Gabriel has a late-round, priority free agent grade as the 2023 season winds down, and his Week 9 stinker all but seals his limited upside projection.

Gabriel’s Scouting Report


  • Gabriel has rare confidence in his ability to throw catchable passes to receivers in single coverage.
  • Displays great arc and manipulation of the ball on deep passes, despite not boasting a strong arm. Completes bucket passes with unique regularity.
  • Has a quick release that allows him to avoid negative plays in the backfield.
  • Enough mobility to evade oncoming defenders and scramble to gain positive yards.
  • Dictates the pace of the game because of his downfield throwing prowess.
  • Master of the RPO attack.
  • Still young enough to enter the NFL after four or five seasons and not be behind his peers.

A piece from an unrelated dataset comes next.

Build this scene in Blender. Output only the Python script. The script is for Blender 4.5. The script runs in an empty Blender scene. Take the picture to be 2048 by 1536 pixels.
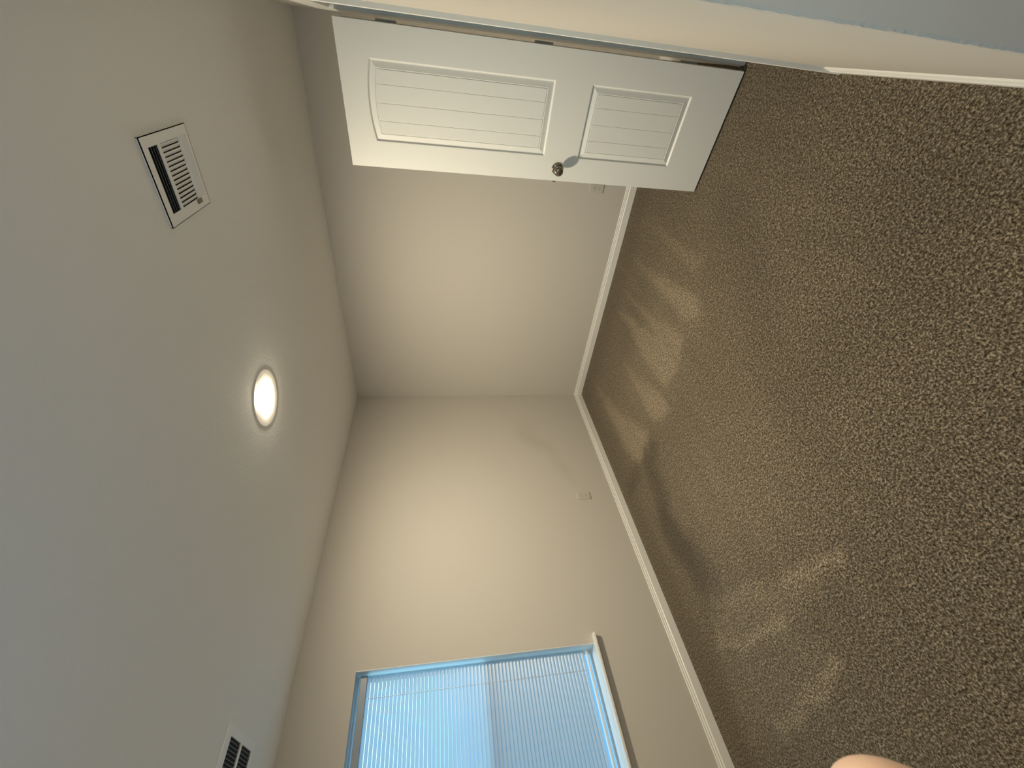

  • Has a smaller frame that causes him to break outside of the pocket to find clear passing lanes.
  • Arm talent is below average for an NFL quarterback, as he struggles to generate velocity on short and intermediate throws without loading up and delaying his release.
  • Struggles to set his feet and deliver pinpoint passes that beat tight coverage when under pressure.
  • Loses effectiveness when his playmakers aren’t dynamic enough to win at the catch point.
  • Lacks experience in a different, more NFL-ready scheme. This shows when he makes full-field reads.
  • Drifts out of clean pockets or into pressure more often than necessary when his read isn’t there.